Ezili Dant????, award winning playwright, performance poet, author, human rights attorney, and political and social commentator from Haiti described how a century of theft and exploitation including deforestation has made Haiti so impoverished:
"Haiti's deforestation is due as much to the use of wood for charcoal as the soil erosion occurring right now in Haiti (because of the current destruction of Haiti's mountains) is due to digging up for cement, marble, granite, aggregate, gold and copper by the Haitians peasant for constructing their houses! Haiti's peasants could be using charcoal and raw mountain materials for construction to meet their sustainable daily needs for centuries and would not have denuded the mountains or dug them up to the extent visible today, leaving Haiti with the soil erosion it is currently experiencing and the craters that will be left when Haiti's remaining mountain ranges and natural protection have been more thoroughly exploited and mined by the transnational corporations now in Haiti. Mining Haiti's mountains for extraction of raw materials for the foreign construction industry has been steadily going on for decades in Haiti and since before the 1980s. The digging up of Haiti, for the construction industry and, to a smaller scale at present, for its mineral wealth (gold, copper...), post-Bush Regime Change/2004 coup d'etat, has intensified.
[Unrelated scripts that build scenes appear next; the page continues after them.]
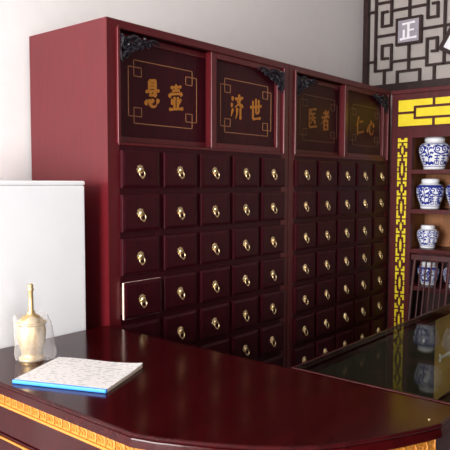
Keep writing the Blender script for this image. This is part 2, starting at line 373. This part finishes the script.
def make_cabinet(X0, label, texts, opened, idx):
    # X0: world x of first handle column; cabinet local origin at (X0-.164, 0, 0)
    ox = X0 - .1645
    c = thing('medicine_cabinet', label, 'cabinet', (ox, 0, 0), 'medicine cabinets along the back wall')
    W = CW; D = .562; fx = .1645
    b = MB()
    b.box(0, .022, 0, D, 0, 2.2).box(W - .022, W, 0, D, 0, 2.2)                   # sides
    b.box(.022, W - .022, 0, D, 2.178, 2.2).box(.022, W - .022, D - .012, D, 0, 2.178)
    b.box(.022, W - .022, .02, D - .012, 1.655, 1.673)
    b.box(.022, W - .022, 0, D - .012, .0, .02)
    b.box(.022, W - .022, 0, .022, .02, .335)                                     # plinth panel
    b.box(.022, .0635, 0, .022, .335, 2.178).box(W - .069, W - .022, 0, .022, .335, 2.178)   # stiles
    b.build('body', [M['wood']], c)
    b = MB()
    for k in range(1, 5): b.box(fx + (k - .5) * CP + .0 - .022 + .010, fx + (k - .5) * CP + .022 + .010, 0, .022, .335, 1.655)
    for r in range(8):
        z = 1.575 + .095 - r * RPZ; b.box(.0635, W - .069, .0012, .0208, z - .022, z + .022)
    b.box(.0635, W - .069, 0, .022, 2.163, 2.178)
    for r in range(7):                                                              # dust boards close each row behind
        z = 1.575 + .095 - r * RPZ; b.box(.022, W - .022, .025, D - .012, z - .0255 - .01, z - .0225 - .01)
    b.build('face_frame', [M['front_wood_shaded']], c)
    # moulding round the door opening
    t = MB(); x0, x1, z0, z1 = .0575, W - .056, 1.683, 2.168
    t.box(x0 - .009, x0 + .006, -.013, .004, z0, z1, bev=.003).box(x1 - .006, x1 + .009, -.013, .004, z0, z1, bev=.003)
    t.box(x0, x1, -.006, .004, z0 - .006, z0 + .006, bev=.002).box(x0, x1, -.006, .004, z1 - .004, z1 + .009, bev=.002)
    t.build('door_moulding', M['wood'], c)
    # sliding doors: the first in the rear track, the second in the front track
    mid = .6615
    for k, (xa, xb, d) in enumerate(((.066, mid + .05, .046), (mid, W - .072, .002))):
        th = .042 if k else .024
        za, zb, sw, rec = 1.688, 2.164, .038 if k else .034, .020 if k else .010
        m = MB()
        m.box(xa, xa + sw, d, d + th, za, zb, bev=.003).box(xb - sw, xb, d, d + th, za, zb, bev=.003)
        m.box(xa + sw, xb - sw, d, d + th, za, za + .030, bev=.003).box(xa + sw, xb - sw, d, d + th, zb - .030, zb, bev=.003)
        m.box(xa + sw - .004, xb - sw + .004, d + rec, d + th - .002, za + .02, zb - .02, 1)
        dr = m.build('door', [M['wood'], M['front_wood_shaded']], c)  # same wood throughout: frame painted lighter for lit edges, panel darker
        yb = d + rec
        off = .612 * k
        X = lambda v: app(v + off + ox + fx, yb, 0) - ox if False else app(v + off + ox + fx, yb, 0) - ox
        Zz = lambda v: app(v, yb, 2)
        f = MB(); fret_lines(f, X(-.018), X(.352), Zz(1.775), Zz(2.046), .032, .031, yb)
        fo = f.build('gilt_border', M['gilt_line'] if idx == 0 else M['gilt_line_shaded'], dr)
        for ch, xc in zip(texts[k], (.092, .243) if k == 0 else (.085, .246)):
            f = MB(); cx, cz = X(xc), Zz(1.910)
            brush(f, ch, lambda x, d, z: (cx + x * .112, yb + d, cz + (z + .07 * x) * .130), 12.)
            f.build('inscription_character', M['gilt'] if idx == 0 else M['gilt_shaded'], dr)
    for sx, xx in ((1, x0 + .005), (-1, x1 - .004)):
        m = carving_mesh(sx); o = m.build('corner_carving', M['carving'], c, (xx, -.004, 2.146)); o.scale = (.92, 1.3, 1.0)
    # drawers
    global HANDLE, FRONT
    for r in range(7):
        for k in range(5):
            loc = (fx + k * CP + .010, -.0003 - random.choice((0, 0, .0008, .0018)), 1.575 - r * RPZ)
            dist = (r, k) == opened
            if FRONT is None:
                d = drawer_front_mesh().build('drawer', [M['front_wood_shaded'], M['front_wood_shaded']], c, loc)
                h = handle_mesh().build('handle', M['brass'], d, (-.010, -.0163, -.0)); FRONT, HANDLE = d, h
            else:
                d = FRONT.copy(); COL.objects.link(d); d.parent = c; d.location = loc
                h = HANDLE.copy(); COL.objects.link(h); h.parent = d
            h.rotation_euler = (0, random.uniform(-.12, .12), 0)
            if dist:
                d.data = d.data.copy(); d.data.materials[1] = M['raw_wood']
                d.location.y -= .009; d['label'] = 'drawer slightly pulled out showing pale raw edge'
                m = MB(); m.box(-.096, .096, .001, .40, -.062, -.054).box(-.096, -.086, .001, .40, -.054, .055).box(.086, .096, .001, .40, -.054, .055).box(-.086, .086, .39, .40, -.054, .055)
                m.build('drawer_box', M['raw_wood'], d)
    return c
make_cabinet(0., 'dark red medicine cabinet with clear gold lettering, its left side panel in view', ('悬壶', '济世'), (3, 0), 0)
make_cabinet(1.34, 'dark red medicine cabinet in shade between the other cabinet and the jar shelf', ('医者', '仁心'), None, 1)

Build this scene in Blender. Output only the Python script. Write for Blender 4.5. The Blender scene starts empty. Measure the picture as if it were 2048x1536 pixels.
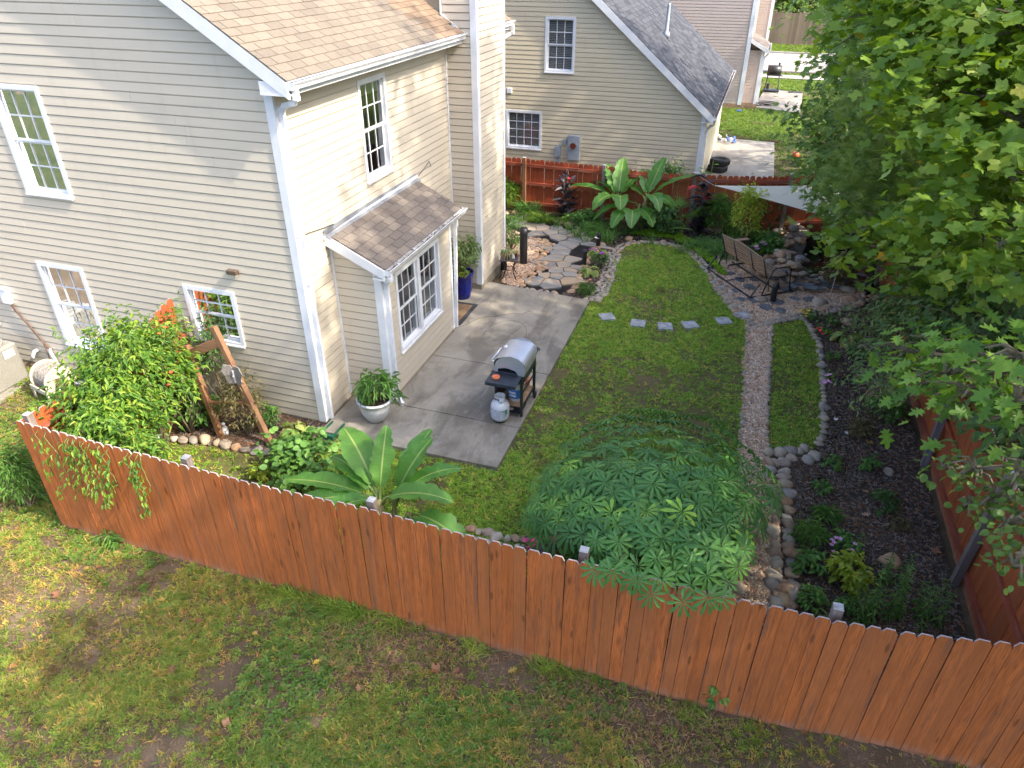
import bpy, bmesh, math, random
import numpy as np
from mathutils import Vector, Matrix, Euler, noise as mnoise
random.seed(7); rng = np.random.default_rng(7)
R_ = math.radians
scene = bpy.context.scene
COL = scene.collection

# ------------------------------------------------------------------ camera, world, sun, exposure
CAM = Vector((0, 0, 6.8)); FPX = 1411.6
YAW, PITCH, ROLL = -0.3177, 0.5579, -0.00202
_cy, _sy, _cp, _sp = math.cos(YAW), math.sin(YAW), math.cos(PITCH), math.sin(PITCH)
fw = Vector((_sy*_cp, _cy*_cp, -_sp)); rt0 = Vector((_cy, -_sy, 0)); dn0 = fw.cross(rt0)
rt = math.cos(ROLL)*rt0 + math.sin(ROLL)*dn0
dn = -math.sin(ROLL)*rt0 + math.cos(ROLL)*dn0
cd = bpy.data.cameras.new('camera'); cam = bpy.data.objects.new('camera', cd); COL.objects.link(cam)
cam.matrix_world = Matrix(((rt.x, -dn.x, -fw.x, CAM.x), (rt.y, -dn.y, -fw.y, CAM.y), (rt.z, -dn.z, -fw.z, CAM.z), (0, 0, 0, 1)))
cd.sensor_width = 36; cd.lens = FPX/2048*36; cd.clip_end = 1000; cd.clip_start = .05
scene.camera = cam
SUN = Vector((1, -.14, .95)).normalized()
world = bpy.data.worlds.new('World'); scene.world = world; world.use_nodes = True
wn = world.node_tree.nodes; wn.clear()
sky = wn.new('ShaderNodeTexSky'); sky.sky_type = 'NISHITA'; sky.sun_disc = False
sky.sun_elevation = math.asin(SUN.z); sky.sun_rotation = math.atan2(SUN.x, SUN.y)
sky.air_density = .65; sky.dust_density = 3.0; sky.ozone_density = .6
bg = wn.new('ShaderNodeBackground'); bg.inputs['Strength'].default_value = .15
wo = wn.new('ShaderNodeOutputWorld')
world.node_tree.links.new(sky.outputs[0], bg.inputs[0]); world.node_tree.links.new(bg.outputs[0], wo.inputs[0])
sd = bpy.data.lights.new('sun', 'SUN'); sd.energy = 2.0; sd.angle = R_(.6); sd.color = (1, .90, .74)
sun = bpy.data.objects.new('sun', sd); COL.objects.link(sun)
sun.rotation_euler = SUN.to_track_quat('Z', 'Y').to_euler(); sun.location = (20, 0, 20)
scene.view_settings.view_transform = 'Standard'; scene.view_settings.look = 'None'
scene.view_settings.gamma = 1; scene.view_settings.exposure = 2.25
scene.render.engine = 'CYCLES'
scene.cycles.max_bounces = 6; scene.cycles.diffuse_bounces = 3; scene.cycles.glossy_bounces = 3
scene.cycles.transmission_bounces = 4; scene.cycles.transparent_max_bounces = 8
scene.cycles.caustics_reflective = False; scene.cycles.caustics_refractive = False

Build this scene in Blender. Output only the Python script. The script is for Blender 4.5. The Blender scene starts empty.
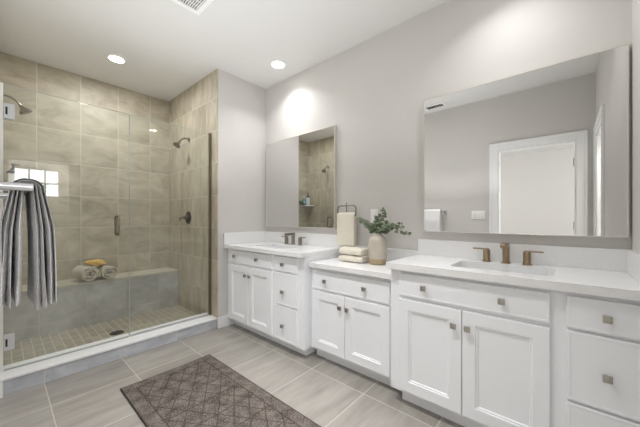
import bpy, bmesh, math, random
from math import pi, sin, cos, radians
from mathutils import Vector, Matrix
random.seed(7)
S = bpy.context.scene
COL = S.collection

# ------------------------------------------------------------------ camera
CAMZ = 1.159
cd = bpy.data.cameras.new('camera'); cam = bpy.data.objects.new('camera', cd); COL.objects.link(cam)
cam.location = (0, 0, CAMZ); cam.rotation_euler = (pi/2, 0, radians(41.084-90))
cd.sensor_width = 36; cd.lens = 36*279/640; cd.shift_y = 5/640; cd.clip_start = 0.02
S.camera = cam
# ------------------------------------------------------------------ world, exposure
S.view_settings.view_transform = 'Standard'; S.view_settings.look = 'None'
S.view_settings.gamma = 1; S.view_settings.use_curve_mapping = False
S.view_settings.exposure = 0.84
w = bpy.data.worlds.new('World'); S.world = w; w.use_nodes = True
w.node_tree.nodes['Background'].inputs[0].default_value = (.8, .88, 1, 1)
w.node_tree.nodes['Background'].inputs[1].default_value = 1.0
BOUNCE_FILL_W = 9.0  # watts of the added uplight under the ceiling
CAN_W = 2.5          # watts of each ceiling downlight
BED_W = 44.0         # watts of each added bedroom fill light
WC_W = 22.0           # watts of the added fill light in the closet
def area(name, loc, rot, sx, sy, energy, color, spread=180):
    l = bpy.data.lights.new(name, 'AREA'); l.shape = 'RECTANGLE'; l.size = sx; l.size_y = sy
    l.energy = energy; l.color = color; l.spread = radians(spread)
    o = bpy.data.objects.new(name, l); COL.objects.link(o); o.location = loc; o.rotation_euler = rot
    return o
area('bedroom_fill_light', (-2.1, 3.10, 1.5), (radians(-90), 0, 0), 2.4, 1.6, BED_W, (.96, .98, 1))  # added fill to brighten the bedroom; no window is built here
area('bedroom_entry_fill_light', (-2.1, -1.95, 1.5), (radians(90), 0, 0), 2.4, 1.8, BED_W, (.96, .98, 1))  # second added bedroom fill, standing before a windowless wall
area('ceiling_bounce_fill', (.80, 1.55, 1.36), (pi, 0, 0), 1.1, 2.4, BOUNCE_FILL_W, (.97, .985, 1), 160)  # added unseen uplight that brightens the ceiling; not a fixture of the room
area('closet_fill_light', (.5, -.95, 2.72), (0, 0, 0), .5, .5, WC_W, (1, .99, .97))  # added unseen fill, lifts the closet wall reflected in the shower glass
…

The Euro/US companies carting off Haiti's natural resources, by digging its mountains right now, and before that, by razing whole Haitian forests to the ground for lumber to meet Western profit needs, along with the destruction of Haiti's peasant economy (elimination of Haiti's indigenous black pigs and dumping of US rice that destroyed domestic agriculture) so that the peasant could not afford other fuel, are the primary reasons for the environmental degradation in Haiti."
News media in the U.S. mentioned "unstable governments" as a factor behind the significant damage. While true, the Haitian people are not responsible for this as they have been controlled and exploited by foreign countries and private interests for centuries.
A HISTORY OF U.S. INTERVENTION IN HAITI
Ever since General Jean-Jacques Dessalines declared Haiti's independence in 1804 after defeating a French Army sent by Napoleon to re-enslave those who had led the world's first successful slave revolt, the U.S. has taken actions that show suspicion and antagonism toward Haiti.
In 1806, the U.S. Congress banned trade with Haiti joining French and Spanish boycotts because of fear that the revolution in Haiti that led to the country's independence might "inspire enslaved Africans in other parts of the world to rebel."